Somebody’s watching me

Older women often feel invisible in public, but in private there is often someone absorbing their every move.

 

There’s been an increase in interest in issues relating to older workers of late as the retirement age rises and many sectors experience skills shortages. Older women workers in particular. Several employers have rolled out menopause policies, for instance, and there has a been a rise in the number of returner policies and carer policies. Although these are not exclusively for women, women are still much more likely to be returners/carers. There are more and more articles on being older women in the papers too. This is owing to the fact that there’s a growing mass of women in the workforce, including in journalism, who are dealing with these things…although still way too few in any positions of authority.

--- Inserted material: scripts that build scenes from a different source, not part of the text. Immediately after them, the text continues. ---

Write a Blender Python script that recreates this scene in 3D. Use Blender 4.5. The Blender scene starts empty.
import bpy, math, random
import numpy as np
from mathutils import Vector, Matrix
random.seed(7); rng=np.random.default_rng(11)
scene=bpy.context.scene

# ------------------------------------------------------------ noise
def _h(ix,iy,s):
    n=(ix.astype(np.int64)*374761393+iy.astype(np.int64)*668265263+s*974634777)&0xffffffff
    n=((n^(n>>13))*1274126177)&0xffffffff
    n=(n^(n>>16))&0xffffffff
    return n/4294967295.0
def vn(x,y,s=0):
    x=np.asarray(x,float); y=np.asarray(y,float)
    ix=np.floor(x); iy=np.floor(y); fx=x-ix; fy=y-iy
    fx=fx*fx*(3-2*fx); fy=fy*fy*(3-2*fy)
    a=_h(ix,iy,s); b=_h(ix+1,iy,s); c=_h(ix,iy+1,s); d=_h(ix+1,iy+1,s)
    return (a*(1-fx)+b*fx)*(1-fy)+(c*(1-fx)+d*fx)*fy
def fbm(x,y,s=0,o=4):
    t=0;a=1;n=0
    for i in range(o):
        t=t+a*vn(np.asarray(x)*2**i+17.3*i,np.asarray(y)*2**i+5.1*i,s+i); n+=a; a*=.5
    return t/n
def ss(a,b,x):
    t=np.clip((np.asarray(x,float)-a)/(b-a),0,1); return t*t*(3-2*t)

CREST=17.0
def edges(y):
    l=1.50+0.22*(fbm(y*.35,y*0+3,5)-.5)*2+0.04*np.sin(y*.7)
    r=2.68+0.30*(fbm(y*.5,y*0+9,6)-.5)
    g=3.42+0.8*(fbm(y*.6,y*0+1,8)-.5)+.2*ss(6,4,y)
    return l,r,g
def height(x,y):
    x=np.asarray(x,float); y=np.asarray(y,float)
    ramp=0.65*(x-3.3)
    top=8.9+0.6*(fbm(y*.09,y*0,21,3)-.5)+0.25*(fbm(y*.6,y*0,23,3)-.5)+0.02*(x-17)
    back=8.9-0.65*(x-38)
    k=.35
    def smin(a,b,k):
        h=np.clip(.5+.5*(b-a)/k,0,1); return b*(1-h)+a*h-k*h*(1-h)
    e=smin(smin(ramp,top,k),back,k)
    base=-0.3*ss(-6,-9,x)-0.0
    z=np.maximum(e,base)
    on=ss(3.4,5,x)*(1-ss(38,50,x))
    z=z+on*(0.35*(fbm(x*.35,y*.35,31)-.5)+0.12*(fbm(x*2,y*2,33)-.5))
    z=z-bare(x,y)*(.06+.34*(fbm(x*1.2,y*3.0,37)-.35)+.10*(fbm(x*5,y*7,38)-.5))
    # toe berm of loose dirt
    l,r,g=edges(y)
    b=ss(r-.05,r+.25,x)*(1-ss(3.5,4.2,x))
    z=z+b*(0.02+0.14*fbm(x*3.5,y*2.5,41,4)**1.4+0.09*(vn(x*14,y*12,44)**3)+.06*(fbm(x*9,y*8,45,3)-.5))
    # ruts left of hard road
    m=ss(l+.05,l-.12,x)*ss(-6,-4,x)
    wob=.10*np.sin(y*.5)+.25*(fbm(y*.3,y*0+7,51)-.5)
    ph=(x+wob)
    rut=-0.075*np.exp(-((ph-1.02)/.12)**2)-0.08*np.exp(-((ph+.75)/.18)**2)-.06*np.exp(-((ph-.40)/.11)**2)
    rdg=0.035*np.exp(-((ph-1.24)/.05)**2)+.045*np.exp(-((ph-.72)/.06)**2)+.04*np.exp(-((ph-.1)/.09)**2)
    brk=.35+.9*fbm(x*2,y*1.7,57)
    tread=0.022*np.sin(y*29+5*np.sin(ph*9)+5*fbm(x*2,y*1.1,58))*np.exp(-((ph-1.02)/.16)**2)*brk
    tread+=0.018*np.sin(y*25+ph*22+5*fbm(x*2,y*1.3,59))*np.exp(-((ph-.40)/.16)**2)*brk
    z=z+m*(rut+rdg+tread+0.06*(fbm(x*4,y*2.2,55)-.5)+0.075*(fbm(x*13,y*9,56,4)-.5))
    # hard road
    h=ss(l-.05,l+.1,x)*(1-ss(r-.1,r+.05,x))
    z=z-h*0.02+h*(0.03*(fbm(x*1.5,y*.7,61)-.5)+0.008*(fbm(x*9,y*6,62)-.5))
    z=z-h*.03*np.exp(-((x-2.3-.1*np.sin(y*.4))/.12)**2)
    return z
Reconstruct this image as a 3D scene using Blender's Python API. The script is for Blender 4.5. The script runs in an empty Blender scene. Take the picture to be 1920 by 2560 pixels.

I watched the film 20th Century Women at the weekend, much to the protests of my own son who wanted to play Monopoly again. It’s difficult to watch a film without interruptions in our house and I’m not sure I picked up what the director intended, but it made me feel profoundly sad and happy at the same time. Although it was about women at several stages of their lives, at its centre was an attempt to catalogue the life of a middle-aged mother from the point of view of her son. At one point the son reads his mother something from a feminist book about women feeling invisible at a certain age.

She rebuffs his attempts to psychoanalyse her, but the film is about seeing women, not just as objects or functions or whatever, but as interesting, complex individuals. At least that is what I took from it. And the fact that the person who sees the mother, the person who the film is supposedly by, is her son rather than a love interest.

Our children are the witnesses to our lives, whether willing or otherwise, and often absorb every aspect of our being, all our weaknesses and failings as well as the hopefully more positive stuff. When I first had children, my focus was on keeping them physically alive and well. As the years go by it has become more about psychological well being. At the same time I am still a person with layer on layer of experience, good and bad, who is responding to all the things that are happening now as well as all the things that happened before. These lie at the bottom of my brain like magma, bubbling under and ready to occasionally erupt into the present.

Those things you keep hidden from the public arena or the public arena doesn’t talk about, your children see them because they shape them too, even if they don’t realise it at the time and even if some see their parents more as a function than as people just like them only older. The responsibility is immense and unending.

I was talking to someone the other day whose daughter, like so many, is having mental health problems. She is in counselling and the counsellor got her daughter to list the things that ‘trigger’ her. Most of them related to her mum because her mum is so central to her life. They started with her mum being very emotional about things. But being emotional about things is what makes her mum her. How can you be anything other than who you are even if proximity can make some foibles irritating? Mother daughter relationships are so complex that what is all kinds of positive can also be all kinds of negative all at the same time.

We give ourselves such a hard time, but all we can do is our best in the circumstances.